As the culture changed, Disney films started including other religious traditions and philosophies. “The Lion King” draws on the Christian narrative of a son who becomes a savior but also incorporates elements of mysticism though the mandrill shaman Rafiki. The 2020 Pixar film “Soul” explores the idea of an afterlife, but one without any god.

Camarillo-based Ted Baehr, founder of the Christian Film and Television Commission and publisher of the film website Movieguide, said he’s heard from religious parents who had been giving up on Disney even before the controversy over’s Florida’s new law.

“I think it’s turned off a lot of people as it’s gotten more eclectic in its religious point of view,” Baehr said.

But scholars note that Disney, historically, has not exactly been on the bleeding edge of cultural change when it comes to social issues. Rather, Disney’s evolution on inclusivity reflects broader shifts in society. That increasingly includes openness to more queer storylines in films that might be watched by kids.

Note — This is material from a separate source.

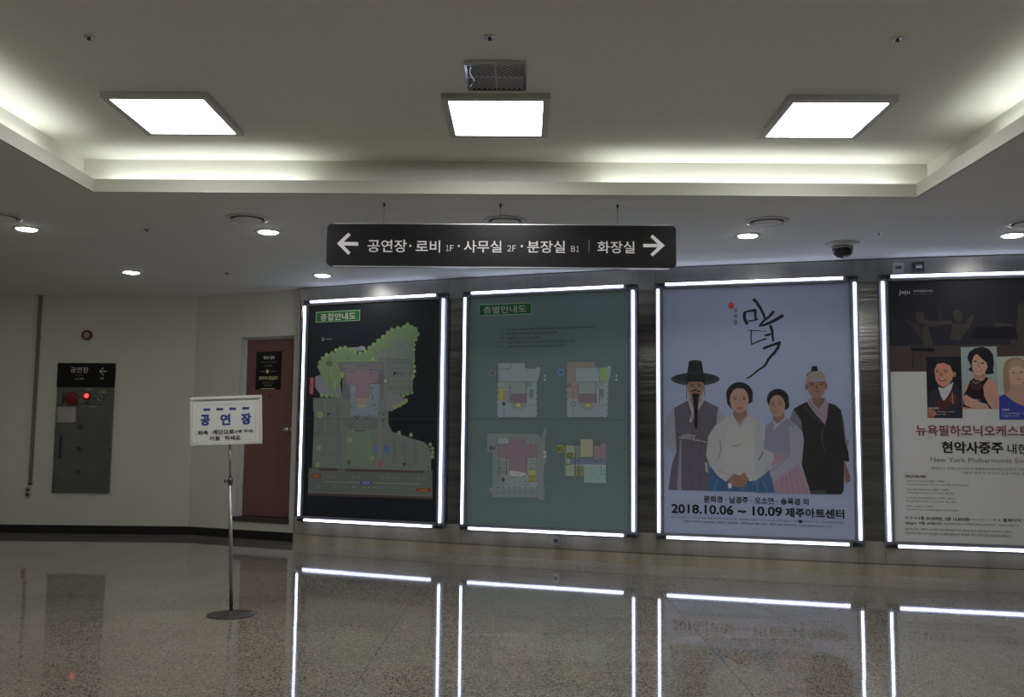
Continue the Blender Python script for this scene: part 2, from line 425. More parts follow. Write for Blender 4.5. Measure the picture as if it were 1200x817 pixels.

“The young people that I’m teaching in college now? They have no problem with trans characters,” Bidmead said. “They have no problem with any of this. So I think that will make it very difficult for a small group of the religious right to cancel Disney.”

At least one conservative media organization has used the furor as an opportunity to promote its own family-friendly content operations as an alternative for Christian parents.

The Daily Wire, founded by political commentator Ben Shapiro and filmmaker Jeremy Boreing, held a town hall in the wake of the controversy to announce DW Kids, its children’s content arm, with plans to invest $100 million over three years. Boreing said the strategy has been in the works for months, and that it is not meant to draw conservatives away from Disney.

“Disney is driving their own audience away,” Boreing said in an emailed response to The Times. “We are simply providing an alternative for that audience.”

Pinsky said he doubts there will be enough of a backlash against Disney to harm its bottom line, citing the failure of the Southern Baptists’ boycott.

Disney’s then-chief executive, Michael Eisner, refused to entertain the group’s demands, dismissing the company’s critics as “nuts” in a 1997 interview on “60 Minutes.” The boycott officially ended in 2005, without so much as an olive branch from Burbank.

“They thought they had picked a fight that they could win,” Pinsky said of the Southern Baptists. “That’s a lingering lesson about the boycott. When they thought they were holding three aces, it turned out that they had a pair of deuces.”